6. UN Secretary-General Selection Process
GS area: GS-2 (international relations, United Nations, multilateral institutions)
The UN Secretary-General selection process has come under scrutiny ahead of Antonio Guterres's term expiry on 31 December 2026, with calls for the first female Secretary-General gaining momentum.
- Constitutional basis: Article 97 of the UN Charter states that the Secretary-General shall be appointed by the General Assembly upon the recommendation of the Security Council.
- Term length: five years. Renewable once by the same process. Guterres is currently serving his second term.
- UNSC role in selection: the Security Council must vote to recommend a candidate. A recommendation requires nine votes out of fifteen and no veto from any of the five permanent members (the United States, United Kingdom, China, Russia, and France).
- Current budget: the UN regular (core) budget is approximately $3.7 billion. The peacekeeping budget is approximately $5.6 billion.
- Reform demand: no woman has ever served as UN Secretary-General across all 79 years of the organisation's existence. A growing coalition of member states is advocating for this to change in the next selection cycle.
- Secretary-General powers: the Secretary-General heads the UN Secretariat. The role carries significant convening power and moral authority but limited enforcement powers. The Secretary-General can bring matters to the Security Council's attention under Article 99 of the Charter.
Revises topic: United Nations system, multilateral diplomacy, global governance.
7. LCA Tejas Crash at Dubai Air Show
GS area: GS-3 (defence technology, aeronautics, indigenisation)
Wing Commander Namansh Syal of the Indian Air Force was killed when an LCA Tejas fighter crashed during an aerobatic display at the Dubai Air Show.
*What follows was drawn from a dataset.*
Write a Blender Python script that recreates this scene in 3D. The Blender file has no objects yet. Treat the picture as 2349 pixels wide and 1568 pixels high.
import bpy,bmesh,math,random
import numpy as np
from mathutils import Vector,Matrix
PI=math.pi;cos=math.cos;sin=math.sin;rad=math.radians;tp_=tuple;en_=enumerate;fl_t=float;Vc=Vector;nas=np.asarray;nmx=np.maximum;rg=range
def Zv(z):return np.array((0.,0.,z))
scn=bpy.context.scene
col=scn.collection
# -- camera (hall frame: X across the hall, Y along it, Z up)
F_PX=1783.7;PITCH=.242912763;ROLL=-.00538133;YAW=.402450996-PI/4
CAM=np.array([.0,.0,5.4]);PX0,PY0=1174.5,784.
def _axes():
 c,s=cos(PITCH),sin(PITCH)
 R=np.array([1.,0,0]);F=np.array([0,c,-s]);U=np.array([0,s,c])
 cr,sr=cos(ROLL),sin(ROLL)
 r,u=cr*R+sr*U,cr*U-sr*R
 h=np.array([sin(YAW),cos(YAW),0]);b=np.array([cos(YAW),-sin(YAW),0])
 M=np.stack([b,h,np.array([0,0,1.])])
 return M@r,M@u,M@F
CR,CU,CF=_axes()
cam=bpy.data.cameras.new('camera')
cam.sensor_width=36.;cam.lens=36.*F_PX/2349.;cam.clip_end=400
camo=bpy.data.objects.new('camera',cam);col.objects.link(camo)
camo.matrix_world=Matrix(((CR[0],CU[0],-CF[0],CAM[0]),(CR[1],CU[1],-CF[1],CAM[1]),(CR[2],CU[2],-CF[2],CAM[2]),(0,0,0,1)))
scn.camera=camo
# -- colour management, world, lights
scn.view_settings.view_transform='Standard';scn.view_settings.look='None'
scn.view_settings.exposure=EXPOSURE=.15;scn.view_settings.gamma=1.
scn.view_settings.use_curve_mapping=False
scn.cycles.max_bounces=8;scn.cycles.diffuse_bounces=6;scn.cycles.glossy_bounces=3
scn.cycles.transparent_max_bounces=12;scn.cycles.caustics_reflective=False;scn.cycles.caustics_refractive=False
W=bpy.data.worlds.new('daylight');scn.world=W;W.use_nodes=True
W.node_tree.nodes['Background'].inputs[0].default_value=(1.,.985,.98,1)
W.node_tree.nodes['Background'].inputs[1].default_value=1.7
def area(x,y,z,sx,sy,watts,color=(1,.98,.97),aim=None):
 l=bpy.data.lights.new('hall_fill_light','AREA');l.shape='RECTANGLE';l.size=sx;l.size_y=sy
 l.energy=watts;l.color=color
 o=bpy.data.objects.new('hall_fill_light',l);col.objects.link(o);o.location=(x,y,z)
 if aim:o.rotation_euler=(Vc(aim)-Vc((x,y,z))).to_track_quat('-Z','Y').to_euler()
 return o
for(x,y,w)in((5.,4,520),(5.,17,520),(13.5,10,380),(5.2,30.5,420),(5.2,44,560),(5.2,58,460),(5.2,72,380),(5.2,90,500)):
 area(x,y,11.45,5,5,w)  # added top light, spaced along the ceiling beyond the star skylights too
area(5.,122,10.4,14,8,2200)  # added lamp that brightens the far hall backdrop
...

- Design and production: designed by the Aeronautical Development Agency (ADA) under DRDO. Produced by Hindustan Aeronautics Limited (HAL), Bengaluru.
- First flight: 4 January 2001.
- Formal IAF induction: inducted into the Indian Air Force as a Light Combat Aircraft in 2016.
- Generation classification: 4.5-generation, all-weather, multi-role fighter. Designed to replace the MiG-21 fleet.
- Key systems: AESA (Active Electronically Scanned Array) radar for simultaneous air and ground targeting. Advanced electronic warfare suite. Digital fly-by-wire flight control system replacing conventional mechanical controls.
- Variants in service or development: single-seat fighter (IAF and Navy variants), twin-seat trainer, Tejas Mk-1A (upgraded variant under delivery). Tejas Mk-2 is under advanced design.
- Export interest: Malaysia, Argentina, and Egypt have held discussions on Tejas procurement.
Revises topic: Indian defence manufacturing, HAL, LCA programme.
8. G. Manuneethi: Traffic Engineering Innovation
GS area: GS-2 (governance, public administration, urban infrastructure)
G. Manuneethi, a civil engineer with Tamil Nadu's Highways Department, spent over 30 years developing practical solutions to urban traffic congestion before retiring in 2025.
- Breakthrough project: in 2021, Manuneethi redesigned the Lawley Road Junction in Coimbatore using sandbags as a temporary roundabout. The intervention cleared chronic congestion at the junction without permanent construction.
- Design principle: his approach moves the turning point 100 metres away from the main intersection. This reduces conflict points where vehicles cross paths, which is the primary cause of bottlenecks at junctions.
- Academic recognition: IIT Madras prepared a formal academic report documenting his U-turn system design as a replicable model for Indian urban road conditions.
- Institutional context: traffic engineering innovations in India typically flow from large consulting firms or academic institutions. Manuneethi's work demonstrates that field-level engineers with domain experience can generate solutions the formal system does not.
- Relevance: urban traffic management is part of India's Smart Cities Mission objectives. Low-cost, rapidly deployable interventions are particularly relevant for Tier-2 and Tier-3 cities with limited capital budgets.
Revises topic: Urban governance, smart cities, public administration.
Briefly noted
- Kesavananda Bharati case (1973) was decided by a 13-judge bench, the largest in Supreme Court history. The ruling was 7-6. The majority held that Parliament can amend any part of the Constitution but cannot destroy its basic structure.
- 86th Amendment (2002) inserted Article 21A (right to education for ages 6-14), amended Article 45 (free and compulsory education for children below 6), and amended Article 51A to add a duty on parents and guardians to provide educational opportunities.
- Cochin Shipyard Limited listed on stock exchanges in 2017. It is India's largest shipyard by dry-dock capacity and has delivered warships, submarines, and civilian vessels.
- Aeronautical Development Agency (ADA) is a DRDO body headquartered in Bengaluru. It is the design authority for all Tejas variants and is currently leading the Advanced Medium Combat Aircraft (AMCA) design.